By Christopher Booker, Source:The Telegraph
Jack Straw told Radio 4’s Today programme on Friday how he and four other MPs had been visiting Tehran to see for themselves what grounds for hope were now being opened up by the new Iranian regime under President Hassan Rouhani. Mr Straw admitted that of course he hadn’t spoken to any “dissidents”, who might have told him about the 600 Iranians hanged this year, two-thirds of them since the “moderate reformer” Mr Rouhani took office.

It was Jack Straw who admitted, when he was home secretary in 2001, that it was “at the behest” of Tehran that he had proscribed the People’s Mujahideen of Iran (PMOI), part of the main Iranian dissident movement, as “terrorists” – a ruling the government only reluctantly withdrew on the orders of Chief Justice Phillips, when he ruled that it had not been able to produce a shred of evidence to support Mr Straw’s actions.
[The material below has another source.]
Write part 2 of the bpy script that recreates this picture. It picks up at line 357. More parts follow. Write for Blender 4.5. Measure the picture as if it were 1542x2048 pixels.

I have many times chronicled the tragic story of how, in 2011, 3,400 unarmed PMOI exiles who lived in Camp Ashraf, a town they had built in the Iraqi desert, were tricked by the UN Secretary-General’s representative in Iraq into moving to “Camp Liberty” near Baghdad, which — only too late — they found was a horrible prison. Four times in the past year they have been attacked with rockets by a special force acting under Iraq’s prime minister, Nouri al-Maliki, working closely with the Iranian Quds force, which spreads terror across the Middle East and is the main ally of Syria’s President Assad.

One attack in September killed 52 PMOI members, and the latest bombardment, the day after Christmas, left seven dead and more than 70 injured. Such is the true face of that “axis of evil” that Mr Straw and many others hope the West will learn to embrace more warmly.